Of the 25 individuals charged, at least 22 have been confirmed to be Dominican nationals living in the Boston area, which has a significant Dominican immigrant population. The national origin of the other three people remains undetermined.

All but four of the defendants are illegal aliens, according to the Justice Department.

“With few exceptions, illegal aliens cannot have social security numbers, and so in many cases they steal them, usually so they can take jobs they are not entitled to or to receive other benefits,” said Attorney General Jeff Sessions, who was in Boston on Thursday to announce the charges. “But some illegal aliens steal identities to get money from the government.”

Sessions went on to say that there are about 180,000 illegal immigrants in the Boston metro area, putting it in the top 12 of U.S. cities in terms of illegal immigrant population.

Identity fraud exploiting Puerto Rican nationality is a widespread phenomenon in Boston and other metro areas with a high concentration of Dominican immigrants. Often times, Dominican drug trafficking gang members use Puerto Rican identity documents or aliases to mask their true country of origin and lack of legal status in the U.S. (RELATED: Dominican Nationals Face Deportation After Bust Of Massive Narcotics Ring)

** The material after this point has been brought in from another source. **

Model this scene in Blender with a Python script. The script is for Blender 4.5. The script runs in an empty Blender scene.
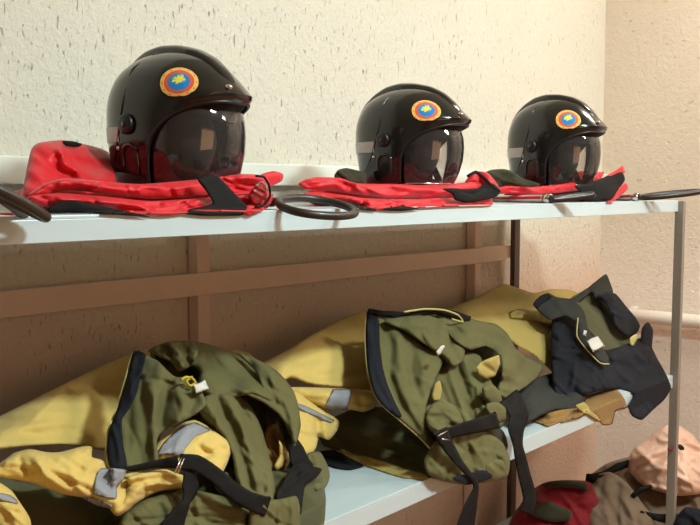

The problem is particularly acute in Boston, according to Massachusetts authorities. A 2017 report from the Boston Regional Intelligence Center (BRIC) said that in “59 percent of the cases where the suspect listed Puerto Rico as their place of birth, there were signs of identity fraud or use of aliases.”

Almost all of the defendants from Operation Double Trouble have been charged with aggravated identity theft, which carries a mandatory minimum two-year prison sentence.